A block of data

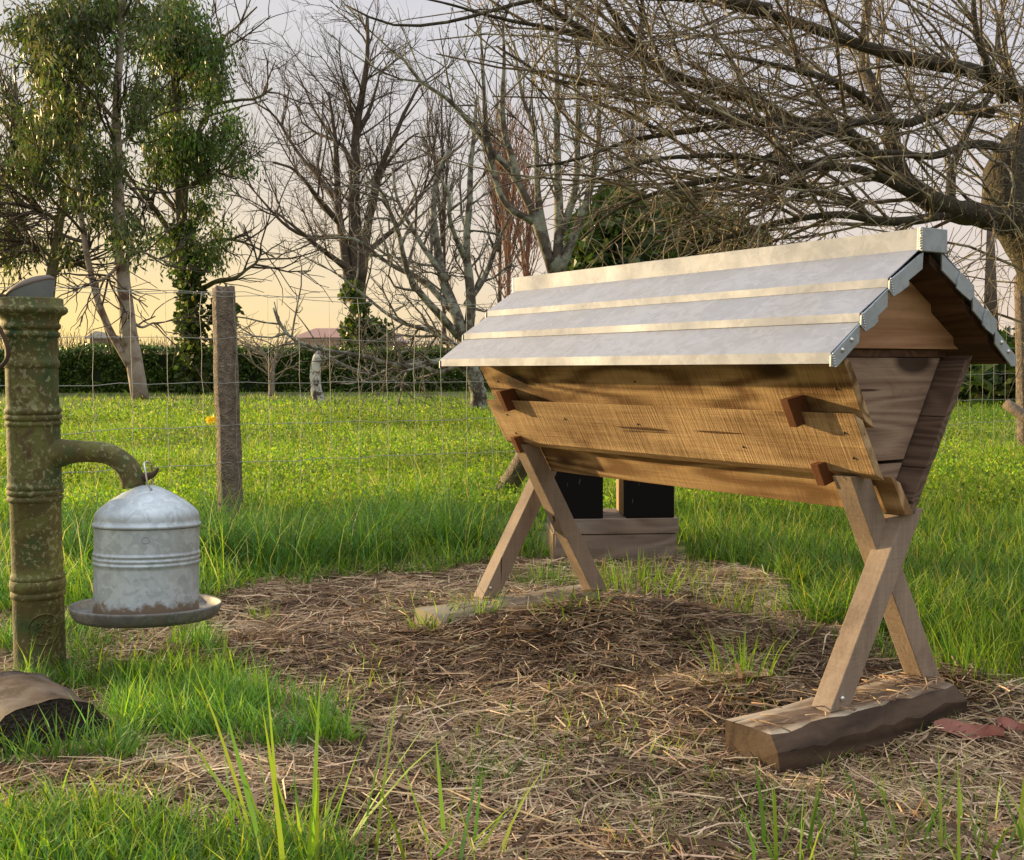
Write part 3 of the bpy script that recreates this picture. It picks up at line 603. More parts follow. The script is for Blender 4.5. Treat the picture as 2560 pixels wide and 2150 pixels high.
arm = [at(x, y, PD - .03) - [PX, PY, 0] for x, y in ((-60, 722), (-5, 728), (14, 732), (30, 738))]
Acc().tube(resample(arm, 12), np.linspace(.008, .004, 12), 10).obj('handle_pivot', rust, pump)
# cement lump round the foot
V, Q = lathe([(.055, .03), (.066, .024), (.076, .008), (.085, -.02)], 30, .2); link('cement_collar', npmesh('cement_collar', V, [Q]), plainmat('mossy_cement', (.17, .155, .10), .9, 0, .45, 30), pump, True)

# ------------------------------------------------------------------ hanging poultry drinker
DD = 2.33
dq = at(367, 1284, DD)
dr = empty('poultry_drinker', tuple(dq), label='galvanised poultry drinker hanging from the pump spout', cat='poultry drinker')
dr.rotation_euler = (R(-3.4), R(.6), 0)
galv = metalmat('galvanised_drum', (.45, .52, .56), .5, .4, .15, dirt=(.17, .125, .08), dirtz=(-.2, -.155))
galv2 = metalmat('stained_tray', (.18, .185, .18), .6, .3, .25, dirt=(.16, .115, .075))
r0 = .107
dome = [(.0, .0665), (.012, .066), (.026, .062), (.05, .0505), (.078, .033), (.097, .018), (.1045, .009), (.1065, .002), (.107, -.004), (.1072, -.0125), (.1105, -.0135), (.1105, -.0195), (.107, -.0205)]
latheo('dome', dome, galv, dr, 64)
dz = zz(1284) if False else 0
drum = [(r0, -.0212), (r0, -.07)]
for k in range(3): z = -.073 - k * .0095; drum += [(r0, z), (r0 + .0022, z - .002), (r0 + .0022, z - .005), (r0, z - .007)]
drum += [(r0, -.106), (r0, -.19), (r0 + .001, -.2005)]
do = latheo('drum', drum, galv, dr, 64)
tray = [(.08, -.205), (.138, -.2035), (.146, -.199), (.1515, -.188), (.1535, -.1845), (.1555, -.186), (.155, -.190), (.1495, -.205), (.1425, -.2135), (.02, -.2155), (0, -.2155)]
latheo('tray', tray, galv2, dr, 64)
def ond(px, r):  # point on the drum face in drinker space from an angle and height
    return px
a0 = -math.pi / 2 + math.asin((403 - 367) / 126.)
em = Acc(); em.tube([[(r0 + .0006) * math.cos(a0 + .0068 / r0 * math.cos(t)), (r0 + .0006) * math.sin(a0 + .0068 / r0 * math.cos(t)), -.040 + .0068 * math.sin(t)] for t in np.linspace(0, 2 * np.pi, 25)], .0009, 6)
em.obj('embossed_ring', galv, do)
wl = [np.array(v) for v in ((.0185, -.03, .0575), (.011, -.034, .072), (.006, -.034, .098), (.001, -.027, .112), (-.001, -.008, .1155), (-.001, .018, .112), (0, .028, .096), (.0, .03, .07), (.004, .032, .058))]
Acc().tube(resample(wl, 40), .0022, 10).obj('wire_handle', steel, dr)

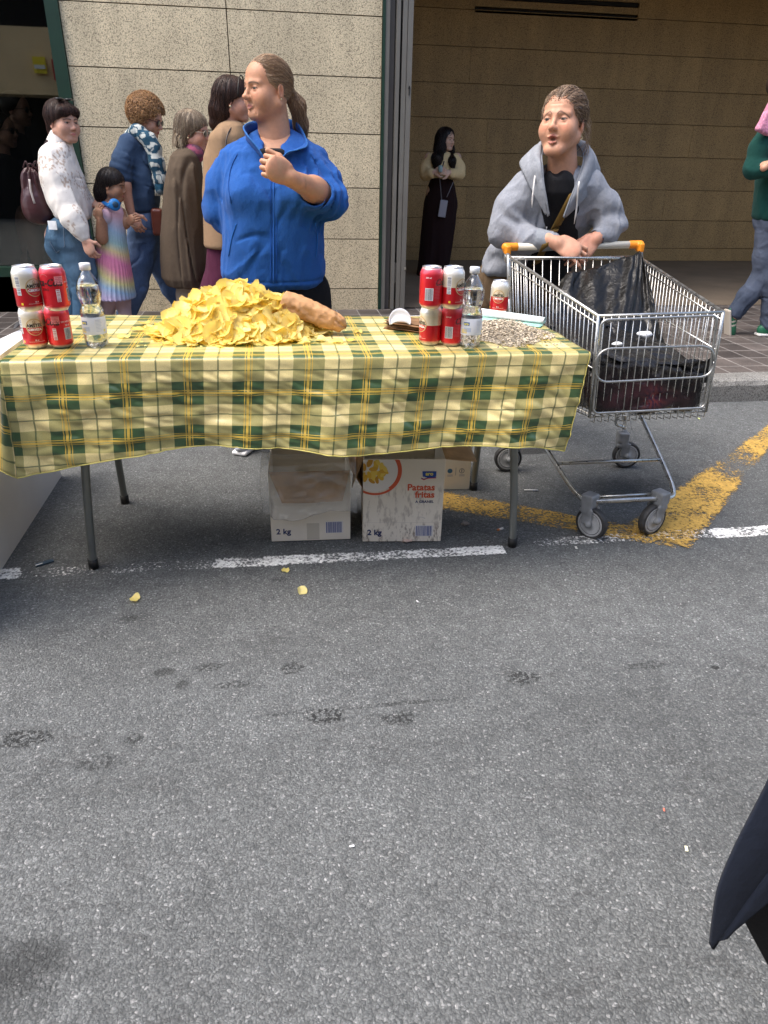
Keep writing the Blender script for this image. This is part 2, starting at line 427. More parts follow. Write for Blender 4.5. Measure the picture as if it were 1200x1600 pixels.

Instructions for the task -> Copy all the lines above that hold the string "picture".

Exercise result ->
Write part 3 of the bpy script that recreates this picture. It picks up at line 603. More parts follow. The script is for Blender 4.5. Treat the picture as 2560 pixels wide and 2150 pixels high.
Keep writing the Blender script for this image. This is part 2, starting at line 427. More parts follow. Write for Blender 4.5. Measure the picture as if it were 1200x1600 pixels.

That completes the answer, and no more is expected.